## Job
Copy exactly the lines from the one containing "1568 pixels high." to the one containing "rnd = random.Random(7)", both lines included, and nothing else.

[3D scene scripts]
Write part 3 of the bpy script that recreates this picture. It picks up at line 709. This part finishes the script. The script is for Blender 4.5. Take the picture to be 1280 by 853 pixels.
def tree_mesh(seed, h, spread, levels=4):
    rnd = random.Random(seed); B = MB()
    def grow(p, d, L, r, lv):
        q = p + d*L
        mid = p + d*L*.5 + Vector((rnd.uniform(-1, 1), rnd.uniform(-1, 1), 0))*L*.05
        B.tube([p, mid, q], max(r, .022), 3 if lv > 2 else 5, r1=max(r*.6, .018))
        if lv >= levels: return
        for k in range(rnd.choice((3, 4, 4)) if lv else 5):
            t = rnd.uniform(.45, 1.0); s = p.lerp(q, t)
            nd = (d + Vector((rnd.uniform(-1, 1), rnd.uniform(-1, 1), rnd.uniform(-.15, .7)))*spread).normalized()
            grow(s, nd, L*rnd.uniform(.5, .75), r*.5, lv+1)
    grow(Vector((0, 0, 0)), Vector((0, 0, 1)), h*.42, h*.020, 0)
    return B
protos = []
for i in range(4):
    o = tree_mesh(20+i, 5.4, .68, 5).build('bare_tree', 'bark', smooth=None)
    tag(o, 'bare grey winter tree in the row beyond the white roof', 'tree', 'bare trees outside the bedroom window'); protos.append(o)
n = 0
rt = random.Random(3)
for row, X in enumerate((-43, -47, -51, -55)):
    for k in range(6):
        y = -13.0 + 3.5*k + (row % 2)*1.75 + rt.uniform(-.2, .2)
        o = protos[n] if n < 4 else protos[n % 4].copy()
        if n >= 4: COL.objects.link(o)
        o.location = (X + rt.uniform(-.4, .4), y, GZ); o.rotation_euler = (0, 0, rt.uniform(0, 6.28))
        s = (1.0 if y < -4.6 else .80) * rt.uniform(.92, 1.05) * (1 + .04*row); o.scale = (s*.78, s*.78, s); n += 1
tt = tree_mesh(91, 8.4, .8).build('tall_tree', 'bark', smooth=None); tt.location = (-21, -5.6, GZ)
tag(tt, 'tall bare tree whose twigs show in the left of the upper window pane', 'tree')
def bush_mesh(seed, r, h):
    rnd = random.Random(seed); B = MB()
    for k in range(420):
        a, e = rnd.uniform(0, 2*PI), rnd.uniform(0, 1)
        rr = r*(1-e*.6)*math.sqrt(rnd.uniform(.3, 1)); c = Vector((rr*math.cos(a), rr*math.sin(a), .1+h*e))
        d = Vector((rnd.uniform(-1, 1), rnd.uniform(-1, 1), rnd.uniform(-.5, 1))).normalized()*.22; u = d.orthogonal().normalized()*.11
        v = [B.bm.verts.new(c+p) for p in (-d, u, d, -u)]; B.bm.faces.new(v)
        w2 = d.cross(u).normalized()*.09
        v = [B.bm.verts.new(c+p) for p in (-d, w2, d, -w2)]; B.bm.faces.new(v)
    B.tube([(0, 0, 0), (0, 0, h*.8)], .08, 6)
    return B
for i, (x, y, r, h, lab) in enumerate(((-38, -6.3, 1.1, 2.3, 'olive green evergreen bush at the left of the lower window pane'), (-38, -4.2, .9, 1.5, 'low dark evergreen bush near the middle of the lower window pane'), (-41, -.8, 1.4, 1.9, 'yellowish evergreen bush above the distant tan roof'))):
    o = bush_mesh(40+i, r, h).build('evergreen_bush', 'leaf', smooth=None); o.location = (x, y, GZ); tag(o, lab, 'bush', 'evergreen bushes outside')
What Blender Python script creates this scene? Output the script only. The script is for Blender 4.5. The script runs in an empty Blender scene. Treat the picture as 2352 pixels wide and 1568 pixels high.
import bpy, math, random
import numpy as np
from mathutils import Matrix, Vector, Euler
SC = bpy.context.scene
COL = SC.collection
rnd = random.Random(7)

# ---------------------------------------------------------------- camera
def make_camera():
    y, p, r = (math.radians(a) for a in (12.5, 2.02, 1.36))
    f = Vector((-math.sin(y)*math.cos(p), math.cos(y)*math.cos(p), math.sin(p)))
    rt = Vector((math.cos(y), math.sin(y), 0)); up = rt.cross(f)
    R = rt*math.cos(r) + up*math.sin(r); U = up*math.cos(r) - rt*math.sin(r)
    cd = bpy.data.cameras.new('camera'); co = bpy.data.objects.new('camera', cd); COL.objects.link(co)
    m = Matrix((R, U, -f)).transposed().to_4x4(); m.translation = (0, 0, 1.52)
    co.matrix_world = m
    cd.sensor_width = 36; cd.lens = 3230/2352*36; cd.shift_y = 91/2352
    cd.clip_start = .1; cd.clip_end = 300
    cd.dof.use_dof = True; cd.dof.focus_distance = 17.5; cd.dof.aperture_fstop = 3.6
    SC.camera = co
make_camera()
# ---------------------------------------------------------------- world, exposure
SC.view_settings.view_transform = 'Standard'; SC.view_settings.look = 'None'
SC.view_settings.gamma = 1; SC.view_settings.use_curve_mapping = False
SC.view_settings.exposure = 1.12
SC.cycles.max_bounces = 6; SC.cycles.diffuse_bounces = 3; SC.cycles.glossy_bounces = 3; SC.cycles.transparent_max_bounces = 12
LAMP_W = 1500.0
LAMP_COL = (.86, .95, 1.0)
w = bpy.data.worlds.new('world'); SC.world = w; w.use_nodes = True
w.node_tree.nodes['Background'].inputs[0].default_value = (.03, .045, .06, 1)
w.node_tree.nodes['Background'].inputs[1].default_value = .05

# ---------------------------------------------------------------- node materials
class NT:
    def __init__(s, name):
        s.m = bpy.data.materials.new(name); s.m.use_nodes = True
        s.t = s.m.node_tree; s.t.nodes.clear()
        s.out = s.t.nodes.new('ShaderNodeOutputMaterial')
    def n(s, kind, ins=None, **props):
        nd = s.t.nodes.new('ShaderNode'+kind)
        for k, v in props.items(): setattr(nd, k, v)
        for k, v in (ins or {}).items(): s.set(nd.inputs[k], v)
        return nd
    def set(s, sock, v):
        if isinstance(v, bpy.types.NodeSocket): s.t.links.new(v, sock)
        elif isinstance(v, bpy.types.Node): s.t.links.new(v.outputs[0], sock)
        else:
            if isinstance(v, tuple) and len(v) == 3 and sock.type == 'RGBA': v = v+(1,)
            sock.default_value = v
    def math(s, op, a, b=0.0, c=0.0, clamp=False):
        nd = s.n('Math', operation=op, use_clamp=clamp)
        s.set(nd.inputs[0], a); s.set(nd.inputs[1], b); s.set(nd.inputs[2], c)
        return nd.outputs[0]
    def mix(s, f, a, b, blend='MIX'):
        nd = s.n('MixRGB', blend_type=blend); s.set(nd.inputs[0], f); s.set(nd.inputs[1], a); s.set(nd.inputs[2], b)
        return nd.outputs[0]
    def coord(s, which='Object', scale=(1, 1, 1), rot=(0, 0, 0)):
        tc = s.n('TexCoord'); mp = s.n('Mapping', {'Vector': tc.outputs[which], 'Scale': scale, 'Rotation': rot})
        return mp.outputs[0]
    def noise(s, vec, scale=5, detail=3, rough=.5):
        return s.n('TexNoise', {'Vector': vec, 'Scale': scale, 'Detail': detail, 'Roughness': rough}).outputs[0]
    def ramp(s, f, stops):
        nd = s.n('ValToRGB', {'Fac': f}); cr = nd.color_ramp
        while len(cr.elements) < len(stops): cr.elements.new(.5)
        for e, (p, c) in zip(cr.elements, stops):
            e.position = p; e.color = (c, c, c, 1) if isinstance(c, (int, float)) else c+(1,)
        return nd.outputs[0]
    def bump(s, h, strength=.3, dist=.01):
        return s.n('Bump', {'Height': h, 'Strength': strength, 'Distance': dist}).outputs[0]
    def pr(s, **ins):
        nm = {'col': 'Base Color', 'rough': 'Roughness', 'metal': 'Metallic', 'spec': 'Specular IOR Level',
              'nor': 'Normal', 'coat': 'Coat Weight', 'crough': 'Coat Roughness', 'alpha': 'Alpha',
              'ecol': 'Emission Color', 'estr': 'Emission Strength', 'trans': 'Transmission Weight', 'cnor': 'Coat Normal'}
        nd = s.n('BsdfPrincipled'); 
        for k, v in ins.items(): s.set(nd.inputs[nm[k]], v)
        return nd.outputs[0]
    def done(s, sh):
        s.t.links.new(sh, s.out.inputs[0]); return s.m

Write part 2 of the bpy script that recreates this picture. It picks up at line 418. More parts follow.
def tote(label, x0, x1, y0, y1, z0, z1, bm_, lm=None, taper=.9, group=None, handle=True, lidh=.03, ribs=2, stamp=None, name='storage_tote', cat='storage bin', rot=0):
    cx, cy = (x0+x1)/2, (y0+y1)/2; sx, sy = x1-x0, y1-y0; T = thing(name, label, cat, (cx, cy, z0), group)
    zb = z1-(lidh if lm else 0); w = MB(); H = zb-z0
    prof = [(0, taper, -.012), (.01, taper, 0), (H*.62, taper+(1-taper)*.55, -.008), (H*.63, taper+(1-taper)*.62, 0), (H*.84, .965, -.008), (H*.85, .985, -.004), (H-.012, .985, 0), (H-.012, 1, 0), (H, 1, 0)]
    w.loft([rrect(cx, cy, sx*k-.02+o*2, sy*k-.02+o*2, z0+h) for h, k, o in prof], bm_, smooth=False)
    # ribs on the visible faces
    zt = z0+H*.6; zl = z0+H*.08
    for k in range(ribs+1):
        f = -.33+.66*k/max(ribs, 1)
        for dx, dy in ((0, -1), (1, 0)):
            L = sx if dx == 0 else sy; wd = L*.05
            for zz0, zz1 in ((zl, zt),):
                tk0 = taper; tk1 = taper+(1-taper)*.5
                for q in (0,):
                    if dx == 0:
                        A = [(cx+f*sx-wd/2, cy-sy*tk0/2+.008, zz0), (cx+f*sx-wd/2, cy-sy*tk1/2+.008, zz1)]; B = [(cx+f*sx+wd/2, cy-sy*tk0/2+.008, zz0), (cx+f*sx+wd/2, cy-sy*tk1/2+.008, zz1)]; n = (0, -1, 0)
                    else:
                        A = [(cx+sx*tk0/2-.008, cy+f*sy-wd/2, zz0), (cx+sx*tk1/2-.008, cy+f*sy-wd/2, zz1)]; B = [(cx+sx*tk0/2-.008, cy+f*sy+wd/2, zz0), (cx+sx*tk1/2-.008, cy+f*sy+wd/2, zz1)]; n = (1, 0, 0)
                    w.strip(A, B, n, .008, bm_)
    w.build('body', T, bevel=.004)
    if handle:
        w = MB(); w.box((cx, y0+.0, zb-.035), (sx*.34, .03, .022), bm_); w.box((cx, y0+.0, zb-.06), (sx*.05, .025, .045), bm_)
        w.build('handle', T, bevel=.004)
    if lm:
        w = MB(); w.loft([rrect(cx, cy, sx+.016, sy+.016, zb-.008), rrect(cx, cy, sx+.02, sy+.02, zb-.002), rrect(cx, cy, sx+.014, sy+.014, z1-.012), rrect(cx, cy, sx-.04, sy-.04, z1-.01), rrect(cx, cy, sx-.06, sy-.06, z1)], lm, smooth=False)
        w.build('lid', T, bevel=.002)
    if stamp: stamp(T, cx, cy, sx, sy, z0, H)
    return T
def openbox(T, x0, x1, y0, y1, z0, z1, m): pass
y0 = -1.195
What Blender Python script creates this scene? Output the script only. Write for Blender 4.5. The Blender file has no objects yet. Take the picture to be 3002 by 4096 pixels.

## Output
What Blender Python script creates this scene? Output the script only. The script is for Blender 4.5. The script runs in an empty Blender scene. Treat the picture as 2352 pixels wide and 1568 pixels high.
import bpy, math, random
import numpy as np
from mathutils import Matrix, Vector, Euler
SC = bpy.context.scene
COL = SC.collection
rnd = random.Random(7)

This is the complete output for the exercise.